The Return of the Grassroots Right

Grassroots by Ron Mader is licensed under CC BY-SA 2.0
In America’s popular imagination, street protests — raised fists and colorful signs, marches and megaphone-led chants — are a distinctly left-wing phenomenon. From union strikes to Saul Alinsky–style “direct actions,” mass movements seem to carry far more romantic appeal for the Left than for the Right. Progressivism has traditionally understood itself as the politics of picket lines and sit-ins; conservatism tends to find its political center of gravity at Rotary Clubs, church meetings, and dinner tables in sleepy bedroom communities.

This presents an issue for conservatives. Protests — so long as they remain nonviolent — can be enormously effective. Even as support for the Black Lives Matter movement has fallen sharply from its peak in June 2020, last summer’s demonstrations precipitated a sea change in American institutions that went well above and beyond the hundreds of millions of dollars that flooded in to support left-wing causes in the months following George Floyd’s death. The political salience of such movements is not limited to the Left: The Tea Party drove up the GOP’s vote count in the 2010 midterms and pushed Republican incumbents rightward on policy. In fact, there is some evidencethat conservative protest movements may even be better at driving up votes than their progressive counterparts.

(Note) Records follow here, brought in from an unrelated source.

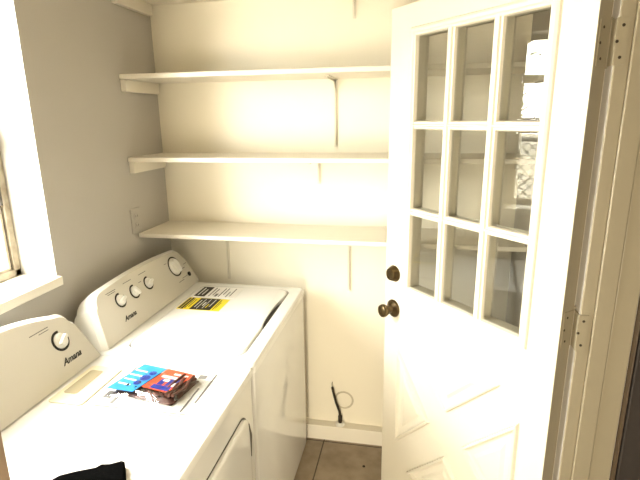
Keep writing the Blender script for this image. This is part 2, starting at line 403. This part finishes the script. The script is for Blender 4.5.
# washer
WA0, WA1 = -.8654, -.0974
wa = thing('washing_machine', 'white top-loading washer with yellow and white labels on its lid, beside back wall', 'washing machine', (0, 0, .92))
bm = bmesh.new()
R = lambda x0, x1, y0, y1, r, z: rounded_rect(x0, x1, y0, y1, r, z)
rings(bm, [R(.05, XF - .004, WA0 + .008, WA1 - .004, .015, z) for z in (-.855, -.034)])
obj('cabinet', bm, 'enamel', wa)
bm = bmesh.new()
# top deck: outer rim, recess, floor of the recess
lidx0, lidx1, lidy0, lidy1 = .235, .672, -.812, -.155
rings(bm, [R(.04, XF, WA0 + .004, WA1, .02, -.034), R(.04, XF, WA0 + .004, WA1, .02, -.010), R(.046, XF - .006, WA0 + .010, WA1 - .006, .02, -.002), R(.052, XF - .014, WA0 + .016, WA1 - .012, .02, 0),
           R(lidx0 - .006, lidx1 + .006, lidy0 - .006, lidy1 + .006, .05, -.000), R(lidx0 - .004, lidx1 + .004, lidy0 - .004, lidy1 + .004, .05, -.014)])
obj('top_deck', bm, 'top', wa)
bm = bmesh.new()
def lidloop(k, z, notch=0):
    l = rounded_rect(lidx0 + k, lidx1 - k, lidy0 + k, lidy1 - k, .045, z, 6)
    # subdivide the front edge (x = lidx1) for the finger notch
    out = []
    for i, p in enumerate(l):
        out.append(p); q = l[(i + 1) % len(l)]
        if abs(p[0] - q[0]) < 1e-6 and p[0] > .5 and abs(p[1] - q[1]) > .2:
            for j in range(1, 24):
                t_ = j / 24; y = p[1] + (q[1] - p[1]) * t_; u = (y + .42) / .13
                dx = notch * math.exp(-u ** 4) if abs(u) < 2 else 0
                out.append((p[0] - dx, y, z))
    return out
rings(bm, [lidloop(.0, -.013, .02), lidloop(0, .001, .016), lidloop(.004, .006, .006), lidloop(.012, .008, .002)])
obj('lid', bm, 'top', wa)
bm = bmesh.new(); bx(bm, lidx1 - .03, lidx1 + .0055, -.56, -.28, -.0150, -.0128); obj('lid_recess', bm, 'seam', wa)
bm = bmesh.new()
bx(bm, .08, XF - .03, WA0 + .03, WA1 - .03, -.8745, -.854); obj('plinth', bm, 'seam', wa)
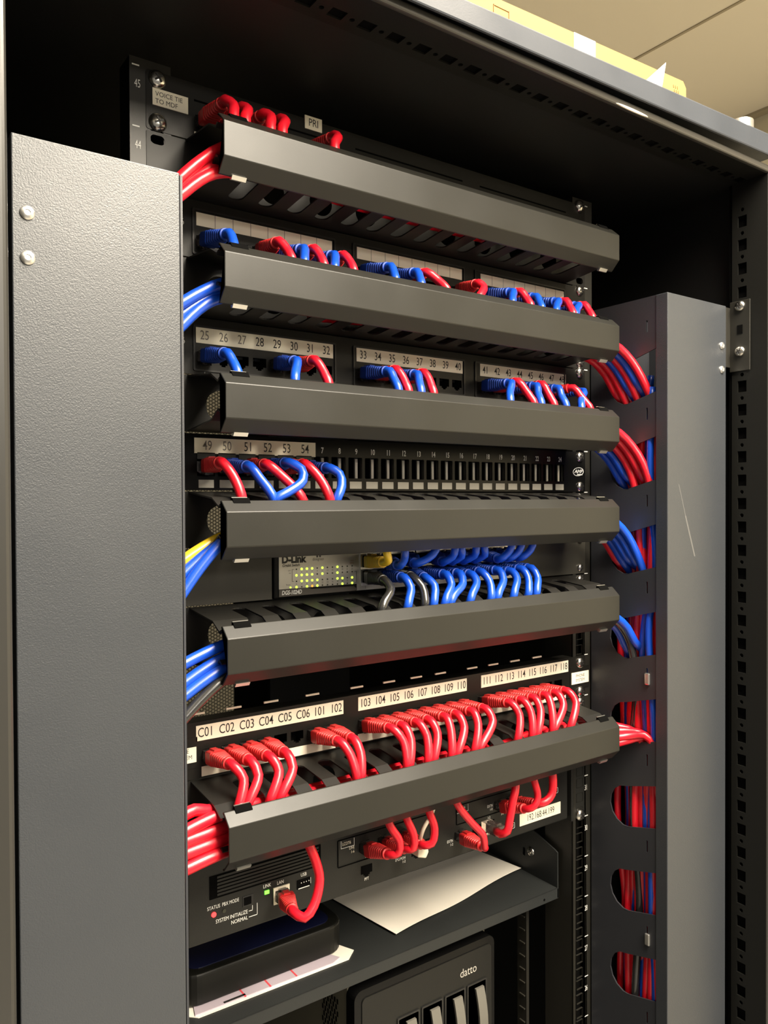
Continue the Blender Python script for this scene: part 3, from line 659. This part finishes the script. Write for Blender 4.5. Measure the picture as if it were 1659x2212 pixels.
for i, (px, bx, ex, c) in enumerate(A):
    drop(px, z0+13, bx, z0+10+(1.5 if c == RD else 0), ex, 41, c, '%s patch cable, %s cord from the left on the blank-labelled panel' % (c, ORD[i]), g, mid=[(bx*.55+ex*.45+1.5, -47, z0+4+(1 if c == RD else 0))] if i != 9 else [(52, -46, z0+7), (44, -52, z0-1)])
# 39
z0 = 38*U; g = 'patch cables on the panel numbered 49 to 54'
drop(AX[0], z0+19, -200.5, z0+20, -191.8, 37, RD, 'red patch cable plugged in below the number '+words(49), g, mid=[(-196, -50, z0+10)])
drop(AX[1], z0+19, -179, z0+17.8, -166, 37, BL, 'blue patch cable plugged in below the number '+words(50), g, mid=[(-174, -48, z0+9)])
drop(AX[2], z0+19, -164.2, z0+19.5, -141.9, 37, RD, 'red patch cable plugged in below the number '+words(51), g, mid=[(-155, -47, z0+11)])
drop(AX[3], z0+19, -146.5, z0+21, -166.2, 37, BL, 'blue looping patch cable plugged in below the number '+words(52), g, mid=[(-139.5, -50, z0+16), (-141.5, -55, z0+7), (-156, -57, z0-2)])
drop(AX[4], z0+19, -131.3, z0+20.5, -117.8, 37, RD, 'red patch cable plugged in below the number '+words(53), g, mid=[(-124, -50, z0+10)])
drop(AX[5], z0+19, -110, z0+18, -111.9, 37, BL, 'blue patch cable plugged in below the number '+words(54), g, mid=[(-104, -48, z0+13), (-106, -54, z0+3)])
# 45
z0 = 44*U; g = 'red patch cables on the voice tie panel'
for i, (px, bx, ex) in enumerate([(-197, -196.7, -196.6), (-181.4, -183.1, -187.2), (-165.8, -165.8, -167.2), (-150.2, -151.4, -157.3), (-103.4, -103.7, -111.8)]):
    lb = ('red patch cable, %s of four looping over the topmost cover' % ['leftmost', 'second from left', 'third from left', 'rightmost'][i]) if i < 4 else 'red patch cable standing alone right of the PRI label'
    drop(px, z0+15, bx, z0+15+(1.0 if i == 0 else 0), ex, 43, RD, lb, g, mid=[((bx+5+ex)*.5+1, -48.5, z0+11), (ex+1, -54, z0+3)], r=4.0)
# switch, lower row then upper row
z0 = 36*U; g = 'patch cables in the lower row of the gigabit switch'
B = [(-54.3, -69.2, BK), (-35.6, -42.9, BL), (-25.2, -24.9, BK), (-10.5, -15.3, BL), (10.5, -2.8, BL), (26.1, 3.6, BL), (40.6, 26.2, BL), (53, 50.9, BL), (73.5, 58.8, BL), (90, 79.1, BL), (103.2, 98, BL), (116.3, 108.7, BL)]
for i, (bx, ex, c) in enumerate(B):
    px = SX[i]; bz = z0+14+(1 if i % 3 else -.5)
    drop(px, z0+14, bx, bz, ex, 35, c, '%s patch cable in the lower switch row, %s plug from the left' % (c, ORD[i]), g, mid=[(bx*.75+ex*.25+3, -49, z0+7), (ex*.85+bx*.15+1.5, -54.5, z0-2)])
g = 'patch cables in the upper row of the gigabit switch'
Bh = [(0, -54.2, -62.5, YE), (1, -39, -43.8, BL), (3, -20, -10.8, BL), (5, 11.1, 11.1, BL), (6, 22.3, 18.5, BL), (7, 35.8, 35.7, BL), (8, 49.5, 45.4, BL), (9, 77.9, 79.7, BL), (10, 90.4, 92.2, BL), (11, 105.4, 107.2, BL)]
for j, (i, bx, ex, c) in enumerate(Bh):
    px = SX[i]; bz = z0+(27 if c != YE else 28); tip = (bx, -37, bz+(1 if c == YE else -1)); d = (Vector(tip)-Vector((px, -8, z0+27.5))).normalized(); e = Vector((px, -8, z0+27.5))+d*29
    cord(px, z0+27.5, tip, [(e.x*.6+ex*.4+2, -46, z0+31), (ex+2, -51, z0+38), (ex+3, -50, z0+47), (ex+6, -42, z0+58)], c, '%s patch cable in the upper switch row, %s plug from the left' % (c, ORD[j]), g, up_=True)
# telephone exchange cords (go up into the lowest manager)
z0 = 30*U; g = 'cords plugged into the telephone exchange'
def riser(px, pz, tip, pts, colr, label, r=3.4): return cord(px, pz, tip, pts, colr, label, g, up_=True, r=r, y0=-.5)
riser(-133.4, z0+22.5, (-143, -38, z0+27.5), [(-139, -50, z0+26), (-131, -50, z0+33), (-124, -47, z0+50), (-126, -45, z0+64), (-132, -42, z0+82), (-134, -36, z0+100)], RD, 'red patch cable curling up from the LAN socket', 3.8)
riser(-50, z0+41, (-51.2, -38, z0+48), [(-47, -47, z0+51), (-47.5, -49, z0+62), (-55, -46, z0+76), (-58, -40, z0+96)], RD, 'leftmost red patch cable rising from the exchange line ports')
riser(-30, z0+41, (-33.4, -38, z0+48), [(-31, -47, z0+51), (-31.5, -48, z0+62), (-37, -45, z0+78), (-40, -40, z0+96)], RD, 'second red patch cable rising from the exchange line ports')
riser(-10, z0+41, (-15.2, -38, z0+47), [(-11, -47, z0+50), (-8, -47, z0+62), (-12.5, -45, z0+78), (-14, -40, z0+96)], RD, 'third red patch cable rising from the exchange line ports')
t = thing('telephone_cable', (8, 0, z0+21.5), 'cream telephone cable with a blocky plug below EPG/MOH', 'telephone cable')
MB().prism([(-16, z0+34), (-7, z0+31), (-4, z0+36), (-6, z0+46), (-15, z0+46)], 1, -34, -22, 'cream').build('plug', t, bevel=1)
MB().tube([(-10, -28, z0+44), (-15, -36, z0+52), (-16, -42, z0+63), (-8, -45, z0+78), (-6, -40, z0+96)], 1.8, 'cream').build('jacket', t, True, None)
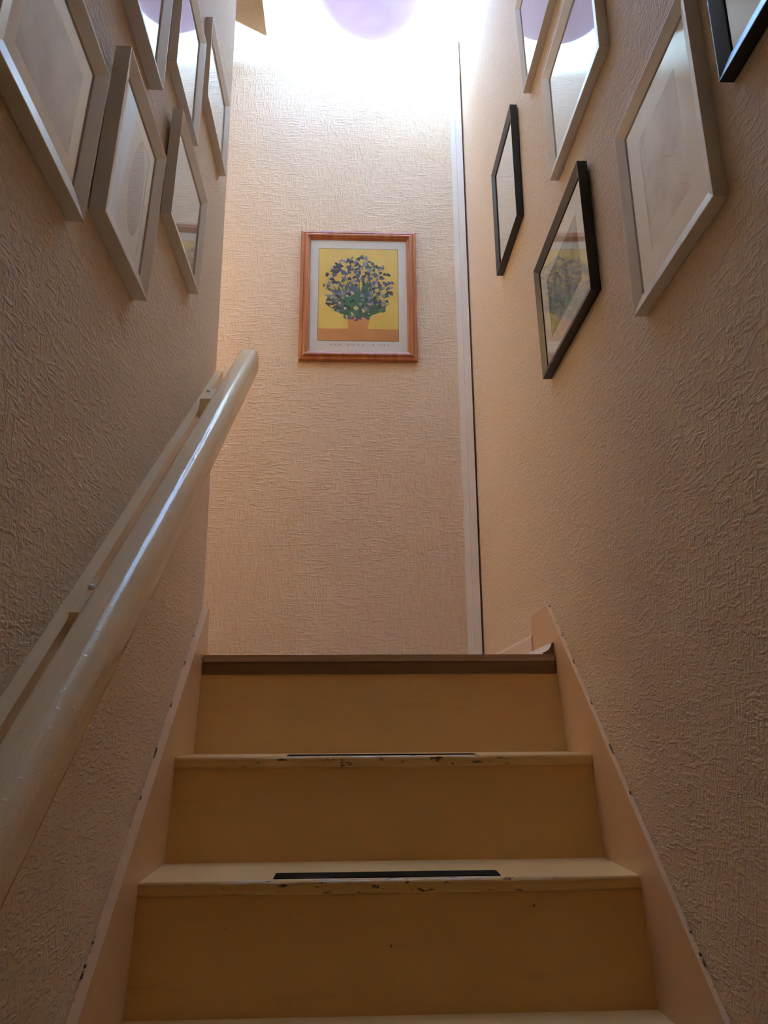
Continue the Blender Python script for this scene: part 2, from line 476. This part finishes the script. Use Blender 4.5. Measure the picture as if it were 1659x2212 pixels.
# ------------------------------------------------------------------ handrail
rail = thing('handrail', (WL, YE, 0.90), 'chunky glossy cream handrail on a plank fixed to the wall', 'handrail')
BS, BZ = 0.8216, -0.6375           # plank: top edge z = BS*y + BZ
bm = bmesh.new()
prism(bm, [(WL + 0.0003, 0), (WL + 0.018, 0), (WL + 0.018, -0.10), (WL + 0.0003, -0.10)],
      lambda p, e: (p[0], (-1.1, YE - 0.001)[e], BZ + BS*(-1.1, YE - 0.001)[e] + p[1]))
link('wall_plank', bm, M['rail'], rail, bevel=0.0018)
RS, RZ = 0.8471, -0.6297            # rail: top z = RS*y + RZ
RX0, RX1, RH, REND = -0.3115, -0.2589, 0.068, 1.866
def rdx(y): return 0.0181*(y - 0.8)/1.1        # the rail stands a little further off the wall at the top
def rail_prof():
    pts = []
    def arc(cx, cz, rx, rz, a0, a1, n=6):
        for i in range(n+1):
            a = R(a0 + (a1-a0)*i/n); pts.append((cx + rx*math.cos(a), cz + rz*math.sin(a)))
    arc(RX1-0.019, -0.024, 0.019, 0.024, 90, 0, 10)
    arc(RX1-0.019, -RH+0.024, 0.019, 0.024, 0, -90, 8)
    arc(RX0+0.016, -RH+0.026, 0.016, 0.026, -90, -180, 8)
    arc(RX0+0.016, -0.026, 0.016, 0.026, 180, 90, 10)
    return pts
bm = bmesh.new()
ys = [-1.1] + [-0.9 + 0.1*i for i in range(27)] + [REND - 0.012, REND - 0.004, REND]
sc = [1.0]*(len(ys)-2) + [0.985, 0.94]
prof = rail_prof(); mx, mz = (RX0+RX1)/2, -RH/2
rings = []
for y, k in zip(ys, sc):
    if y > REND - 0.05 and y < REND - 0.013: y = REND - 0.05
    rings.append([bm.verts.new((mx + rdx(y) + (px-mx)*k, y - (pz-mz)*k*0.35, RS*y + RZ + mz + (pz-mz)*k)) for px, pz in prof])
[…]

But that’s only if conservatives decide to protest in the first place. There is a long tradition of right-wing protest movements, from the 1970s citizen tax revolts to Phyllis Schlafly’s campaign against the ERA to decades of pro-life demonstrations across the country. (The annual March for Life brings hundreds of thousands of protesters to Washington, D.C., every year.) But conservative constituencies, often clustered in rural and exurban areas, are typically composed of parents, middle-class Christians, and noncollege-educated small-business owners — a far cry from the “younger, male, educated, politically interested and trade-unionized” individuals that political-science research shows are “more likely to engage in protest activities.” Even as protests from across the political spectrum surged in 2020, the number and size of left-wing demonstrations far outnumbered their right-wing counterparts: Princeton’s Bridging Divides Initiative estimates that slightly more than 2,350 total protests associated with right-wing causes occurred in 2020, whereas Black Lives Matter alone topped out at more than 10,330.